Best Practices Committee for Shareowner Participation in Virtual Annual Meetings

There is much debate over the topic of virtual annual shareholder meetings. From hybrid meetings to virtual only meetings, shareholders and companies are not yet aligned on which approach is best and most appropriate. In the press, some companies have been slammed by shareholders for conducting virtual meetings. Shareholders are sensitive about the topic because, among other things, they want to ensure their voice and rights are not limited or restricted in a virtual forum selection presented by an issuer. I have read many pros and cons but I believe the overarching takeaway for companies to consider is to be extremely thoughtful of the investor when conducting a virtual meeting.

Due to the wide debate, a committee comprised of interested constituents, retail and institutional investors, public company representatives, and proxy and legal service providers have joined forces to prepare this Best Practices Committee for Shareowner Participation in Virtual Annual Meetings. Good timing.

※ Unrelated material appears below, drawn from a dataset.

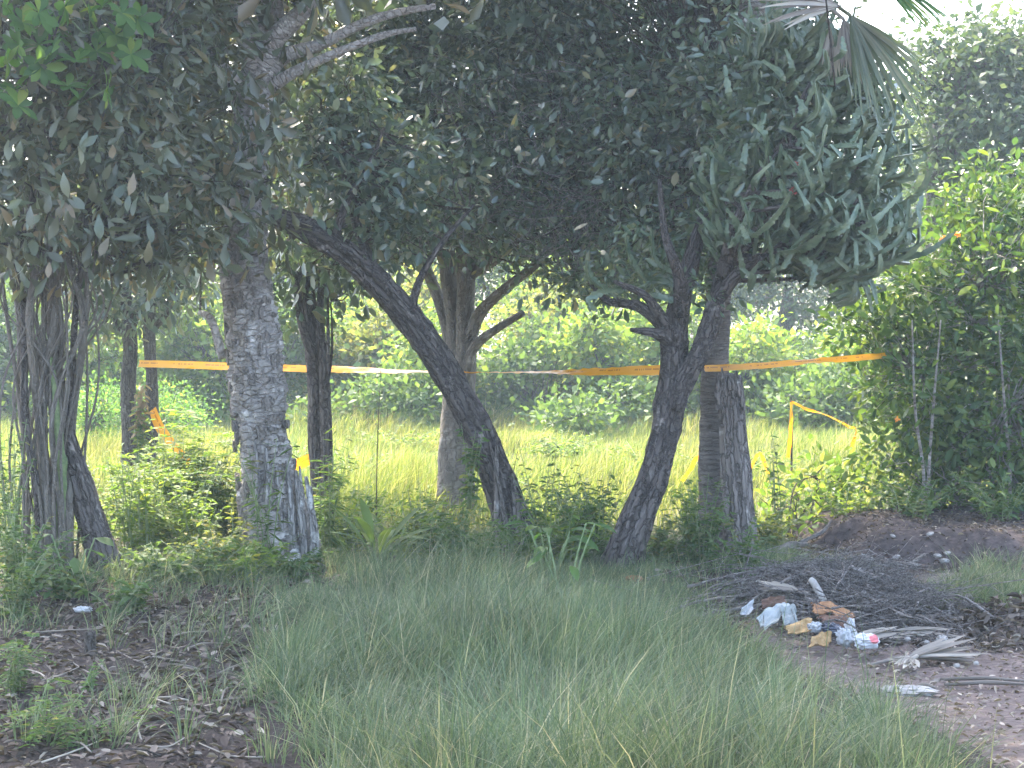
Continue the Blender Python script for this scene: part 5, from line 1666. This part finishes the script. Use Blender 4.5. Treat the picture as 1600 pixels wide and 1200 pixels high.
def crumpled(name, label, c, size, mat, seed, cat='rubbish', squash=(1, .8, .55), amp=.45, rot=0., patch=None):
    """crumpled plastic or paper lump with sharp creases"""
    n, m_ = 22, 14
    th = np.linspace(0, 2 * np.pi, n, endpoint=False)
    ph = np.linspace(-.5 * np.pi * .97, .5 * np.pi * .97, m_)
    T, Ph = np.meshgrid(th, ph)
    d = np.stack([np.cos(T) * np.cos(Ph), np.sin(T) * np.cos(Ph), np.sin(Ph)], -1)
    r = 1 - amp * np.abs(fbm(d * 2.2, seed, 3)) * 1.8 + .18 * vnoise(d * 6, seed + 5)
    v = d * r[..., None] * np.array(squash) * size * .5
    ca, sa = math.cos(rot), math.sin(rot)
    v = np.stack([v[..., 0] * ca - v[..., 2] * sa, v[..., 1], v[..., 0] * sa + v[..., 2] * ca], -1)
    i = np.arange(m_ - 1)[:, None] * n
    j = np.arange(n)[None]
    q = np.stack([i + j, i + (j + 1) % n, i + n + (j + 1) % n, i + n + j], -1).reshape(-1, 4)
    k = n * m_
    V = np.vstack([v.reshape(-1, 3), v[0].mean(0), v[-1].mean(0)])
    jj = np.arange(n)
    tr_ = np.vstack([np.stack([np.full(n, k), (jj + 1) % n, jj], -1), np.stack([np.full(n, k + 1), (m_ - 1) * n + jj, (m_ - 1) * n + (jj + 1) % n], -1)])
    mb = MB()
    mb.add(V + np.asarray(c), q, tr_)
    o = mb.build(name, mat, None, smooth=False)
    # origin at its place
    me = o.data
    me.transform(Matrix.Translation(-Vector(c)))
    o.location = Vector(c)
    tag(o, label, cat)
    return o

def sheet(name, label, corners, mat, seed, cat='rubbish', thick=.006, bend=.02, n=10):
    """bent board or sheet with torn edges: corners a,b,c,d (px,py,d) in order round it"""
    a, b_, c, d = [P(*q) for q in corners]
    u = np.linspace(0, 1, n)
    U, V_ = np.meshgrid(u, u)
    wob = .06 * vnoise(np.stack([U * 7, V_ * 7, U * 0], -1), seed)
    U2 = np.clip(U, 0, 1) + wob * (U * (1 - U) < .08)
    V2 = V_ + np.roll(wob, 3) * (V_ * (1 - V_) < .08)
    p = (a * ((1 - U2) * (1 - V2))[..., None] + b_ * (U2 * (1 - V2))[..., None] + c * (U2 * V2)[..., None] + d * ((1 - U2) * V2)[..., None])
    nr = unit(np.cross(b_ - a, d - a))
    p = p + nr * (bend * fbm(np.stack([U * 2.5, V_ * 2.5, U * 0], -1), seed, 2) + .4 * bend * np.abs(U - .45))[..., None]
    i = np.arange(n - 1)[:, None] * n
    j = np.arange(n - 1)[None]
    q = np.stack([i + j, i + j + 1, i + j + 1 + n, i + j + n], -1).reshape(-1, 4)
    N = n * n
    top = (p + nr * thick / 2).reshape(-1, 3)
    bot = (p - nr * thick / 2).reshape(-1, 3)
    rim = np.concatenate([np.arange(n), np.arange(1, n) * n + n - 1, (n - 1) * n + np.arange(n - 2, -1, -1), np.arange(n - 2, 0, -1) * n])
    r2 = np.roll(rim, -1)
    mb = MB()
    mb.add(np.vstack([top, bot]), np.vstack([q, q[:, ::-1] + N, np.stack([rim, rim + N, r2 + N, r2], -1)]))
    o = mb.build(name, mat, None, smooth=False)
    return tag(o, label, cat)

M['card'] = plain_mat('brown_cardboard', (.20, .10, .05), (.34, .18, .09), 30, .85, .3, spec=.2)
M['card_dark'] = plain_mat('wet_cardboard', (.09, .052, .038), (.15, .085, .058), 30, .85, .3, spec=.2)
M['card_yellow'] = plain_mat('yellow_brown_cardboard', (.26, .16, .07), (.38, .25, .12), 30, .85, .3, spec=.2)
M['plastic_white'] = plain_mat('white_plastic', (.33, .335, .34), (.46, .46, .46), 18, .5, .3, trans=.15)
M['plastic_grey'] = plain_mat('pale_grey_sheet', (.21, .225, .215), (.33, .345, .33), 16, .5, .3)
M['plastic_dark'] = plain_mat('dark_blue_plastic', (.02, .023, .035), (.06, .065, .085), 16, .4, .4)
M['stone'] = plain_mat('pale_stone', (.20, .18, .16), (.36, .335, .305), 18, .9, .6)
def bag_mat():
    m = plain_mat('white_bag_red_print', (.42, .42, .44), (.58, .57, .58), 18, .4, .3)
    n, l = m.node_tree.nodes, m.node_tree.links
    p = [q for q in n if q.type == 'BSDF_PRINCIPLED'][0]
    old = p.inputs['Base Color'].links[0].from_socket
    tc = n.new('ShaderNodeTexCoord')
    vm = n.new('ShaderNodeVectorMath')
    vm.operation = 'DISTANCE'
    vm.inputs[1].default_value = (.035, -.045, .025)
    l.new(tc.outputs['Object'], vm.inputs[0])
    r = ramp(n, [(1, 1, 1), (0, 0, 0)], [.028, .034])
    l.new(vm.outputs['Value'], r.inputs[0])
    mx = n.new('ShaderNodeMix')
    mx.data_type = 'RGBA'
    l.new(r.outputs[0], mx.inputs[0])
    l.new(old, mx.inputs[6])
    mx.inputs[7].default_value = (.55, .12, .13, 1)
    l.new(mx.outputs[2], p.inputs['Base Color'])
    return m
M['bag_print'] = bag_mat()
sheet('cardboard_sheet', 'torn orange-brown cardboard lying on top of the brush pile', [(1268, 935, 9.1), (1335, 953, 9.05), (1332, 972, 8.95), (1272, 958, 8.95)], M['card'], 1, 'cardboard', bend=.04)
sheet('cardboard_sheet', 'dark wet cardboard flap below the orange-brown cardboard', [(1275, 958, 8.95), (1335, 968, 8.93), (1328, 990, 8.85), (1290, 975, 8.85)], M['card_dark'], 2, 'cardboard', bend=.03)
sheet('board_sheet', 'pale grey-green sheet leaning on the left of the brush pile', [(1182, 968, 8.95), (1216, 940, 9.05), (1240, 948, 9.05), (1196, 982, 8.85)], M['plastic_grey'], 3, 'sheet', bend=.03)
sheet('cardboard_sheet', 'reddish board strip behind the pale grey-green sheet', [(1190, 938, 9.2), (1225, 928, 9.2), (1228, 940, 9.15), (1192, 950, 9.15)], M['card_dark'], 4, 'cardboard')
sheet('cardboard_sheet', 'flat tan cardboard strip low at the front left of the brush pile', [(1226, 977, 8.75), (1268, 968, 8.8), (1270, 980, 8.7), (1232, 990, 8.68)], M['card_yellow'], 5, 'cardboard')
sheet('cardboard_scrap', 'yellow-orange cardboard scrap standing beside the white bags', [(1272, 990, 8.62), (1300, 991, 8.6), (1294, 1008, 8.55), (1264, 1012, 8.55)], M['card_yellow'], 6, 'cardboard', bend=.03)
sheet('plastic_scrap', 'grey crumpled sheet right of the pale grey-green sheet on the brush pile', [(1220, 948, 9.0), (1245, 952, 9.0), (1248, 970, 8.9), (1222, 972, 8.9)], M['plastic_grey'], 7, 'sheet', bend=.05)
sheet('plastic_scrap', 'white sheet peeking out at the left end of the brush pile', [(1158, 950, 9.1), (1176, 940, 9.15), (1180, 952, 9.1), (1160, 966, 9.05)], M['plastic_white'], 8, 'sheet', bend=.03)
sheet('plastic_scrap', 'pale grey-white flap right under the dark wet cardboard', [(1318, 975, 8.85), (1335, 970, 8.85), (1340, 992, 8.75), (1326, 996, 8.75)], M['plastic_white'], 9, 'sheet', bend=.03)
crumpled('plastic_bag', 'white plastic bag with a pinkish red print in front of the brush pile', P(1354, 1002, 8.55), .125, M['bag_print'], 11, 'bag', (1.1, .8, .62), .3)
crumpled('plastic_bag', 'crumpled white bag just left of the red-printed bag', P(1319, 996, 8.6), .11, M['plastic_white'], 12, 'bag', (.8, .8, .85), .45, .4)
crumpled('plastic_bag', 'small white bag above the yellow-orange cardboard scrap', P(1274, 980, 8.72), .09, M['plastic_white'], 13, 'bag', (1, .8, .6), .45)
crumpled('plastic_bag', 'dark bag stuffed between the white bags', P(1298, 982, 8.7), .10, M['plastic_dark'], 14, 'bag', (1, .8, .6), .4)
crumpled('paper_ball', 'grey-white crumpled ball lying on the dirt right of the brush pile', P(1472, 999, 8.65), .055, M['stone'], 15, 'paper', (1, .9, .85), .3)
crumpled('paper_ball', 'grey netted ball half buried in twigs at the top of the pile', P(1322, 915, 9.5), .10, M['stone'], 16, 'rubbish', (1, .9, .8), .3)
for k, (x, y, d, s, lab) in enumerate([(1418, 998, 8.7, .03, 'tiny white scrap on the dirt right of the printed bag'), (1448, 1003, 8.65, .026, 'small pale stone left of the crumpled ball on the dirt'), (1495, 1040, 8.1, .03, 'white chip on the dirt below the pale dead frond'),
                                     (1525, 1036, 8.15, .028, 'pale chip at the tip of the pale dead frond')]):
    crumpled('pale_scrap', lab, P(x, y, d), s, M['stone'], 20 + k, 'scrap', (1, .9, .7), .2)
mb = MB()
mb.tube(pxpath([(1268, 905, 9.3), (1278, 922, 9.25), (1289, 942, 9.2)]), [.018, .018, .017], seg=10, rings=10, rough=.06)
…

See this excerpt from the 12-page report:

There is debate over virtual shareowner meetings. Virtual participation in shareowner meetings presents an opportunity for shareowners that cannot travel to more easily attend and participate. Some endorse virtual-only shareholder meetings, noting that few shareholders physically attend smaller companies’ shareholder meetings. Others, including some committee members, are concerned that virtual-only participation could diminish the ability of shareowners to fully participate and have their questions and concerns heard without the risk of management exerting excessive control. In particular, if virtual technology is used to replace in-person meetings, in this view, the only opportunity for shareholder engagement with independent board members may be lost.